そのうち、ゴミ置き場に時々張り紙されているのが気になった。「常識だと思うが使ったら元の場所に戻しておけ」、「本などの重いゴミは縛って、外に置くこと」、「ビンを中に入れるな、何度言えば、わかるんだ?」といった具合で、細かい表現は忘れたが、激しい言葉が憎悪に満ちた字で書き込まれている。朝、研究室にいるとわかるのだが、収集の時、そのおじさんが怒りを爆発させるように怒鳴ったり、乱暴に箱をたたきつけているような音がすることが度々あった。

張り紙の文句はそれだけならそれほど気にならなかったかもしれない。しかし「何度言ったらわかるんだ ゴミヤより」といった書き方をしていて、最初に見た時、ショックを受けた。自分で「ゴミヤ」と署名する姿勢に自嘲的な怒りがこもっているように感じられたし、大学や社会システムそのものの矛盾への憤りをぶつけているように読めたからだ。こちらの感性がセンチメンタル過ぎるのだろうか?

ある時、教員同士のお酒の席でこの張り紙についての話題を出してみたところ、皆、気になっているらしく、かなり盛り上がった。日ごろ、「民衆の味方」を自称している、ある先生は「あんな張り紙をするのは全くけしからん。業者に言って、代えてもらえ!」などと勇ましいことを言っていたが、他のやさしい同僚たちはむしろ同情的で、「報告したらすぐにクビになってしまうし、教員や学生のゴミの出し方のマナーも確かに悪いから、怒るのも仕方ない」という意見が大勢を占めた。私も同感だった。

プラスチックのゴミ箱だとはいえ、重い本や雑誌を放り込めば、回収しにくいばかりでないだけでなく、底が抜けてしまうかもしれない。おじさんが特に「荒れている」ように見えたのは、ワインや焼酎などの酒の空き瓶が出ている日だったような気がするが、院生室にしても教員の研究室にしても学内で酒を飲んで、そのままゴミ箱にビンを放り込んでおくのは明らかにどうかしている。「偉そうに大学の教師や大学院生だといって、そんなこともわからないのか」という怒りの声を張り紙からビシビシと響いてくる気がした。

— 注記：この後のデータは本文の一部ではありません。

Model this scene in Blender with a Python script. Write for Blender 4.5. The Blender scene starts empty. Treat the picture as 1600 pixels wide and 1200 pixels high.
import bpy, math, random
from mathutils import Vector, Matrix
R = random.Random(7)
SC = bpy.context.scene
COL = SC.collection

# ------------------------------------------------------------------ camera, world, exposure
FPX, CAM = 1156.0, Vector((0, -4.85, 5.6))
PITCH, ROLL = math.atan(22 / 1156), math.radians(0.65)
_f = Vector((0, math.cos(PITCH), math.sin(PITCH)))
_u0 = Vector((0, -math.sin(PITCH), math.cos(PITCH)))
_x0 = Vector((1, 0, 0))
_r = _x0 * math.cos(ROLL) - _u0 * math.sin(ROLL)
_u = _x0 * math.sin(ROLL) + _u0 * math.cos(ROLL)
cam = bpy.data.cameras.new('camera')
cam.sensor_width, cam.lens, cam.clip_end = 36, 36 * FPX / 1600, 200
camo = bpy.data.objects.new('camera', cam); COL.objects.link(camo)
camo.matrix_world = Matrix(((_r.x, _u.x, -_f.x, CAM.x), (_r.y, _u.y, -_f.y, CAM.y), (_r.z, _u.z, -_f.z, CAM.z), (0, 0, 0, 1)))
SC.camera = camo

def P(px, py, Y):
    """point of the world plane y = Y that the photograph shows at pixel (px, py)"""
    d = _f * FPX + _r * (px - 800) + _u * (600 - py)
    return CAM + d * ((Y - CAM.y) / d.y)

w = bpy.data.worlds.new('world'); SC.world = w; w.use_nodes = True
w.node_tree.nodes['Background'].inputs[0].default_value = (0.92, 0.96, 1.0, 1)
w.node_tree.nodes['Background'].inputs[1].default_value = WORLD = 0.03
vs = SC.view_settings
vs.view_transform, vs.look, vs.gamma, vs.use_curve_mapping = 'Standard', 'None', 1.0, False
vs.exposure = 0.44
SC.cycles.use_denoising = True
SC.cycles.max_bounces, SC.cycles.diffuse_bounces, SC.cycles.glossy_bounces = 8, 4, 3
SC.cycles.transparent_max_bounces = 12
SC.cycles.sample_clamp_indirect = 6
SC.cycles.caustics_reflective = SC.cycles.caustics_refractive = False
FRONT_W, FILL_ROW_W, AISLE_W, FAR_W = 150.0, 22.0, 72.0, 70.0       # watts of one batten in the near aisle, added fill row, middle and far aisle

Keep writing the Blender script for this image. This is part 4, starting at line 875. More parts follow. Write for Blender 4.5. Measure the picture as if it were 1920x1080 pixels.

大学というのは社会の中では恵まれた場所であると思う。日ごろ、そこに生息している教員や学生は、ともするとそのことを忘れがちである。サークルのビラも研究会の通知も壁にベタベタ貼りっぱなしでも、いつの間にかなくなっているのは誰かが剥がして片付けてくれているからである。「地球環境保護」を訴えるビラを大量に刷って撒き散らしているようではやっていることの意味がちゃんとわかっているのかさえ疑わしい。研究室しかないフロアのゴミ置き場からアルコールの匂いがするのもおかしいし、校内禁煙のはずなのにタバコの吸殻が散らばっているのも変だ。生活している私たちが最低限のマナーを守って、自分たちで生活環境をよくするようにしないと荒廃した街のようになってしまうだろう。おじさんの怒りは社会から私たちに向けられた怒りのメッセージとして襟を正さないといけないだろう。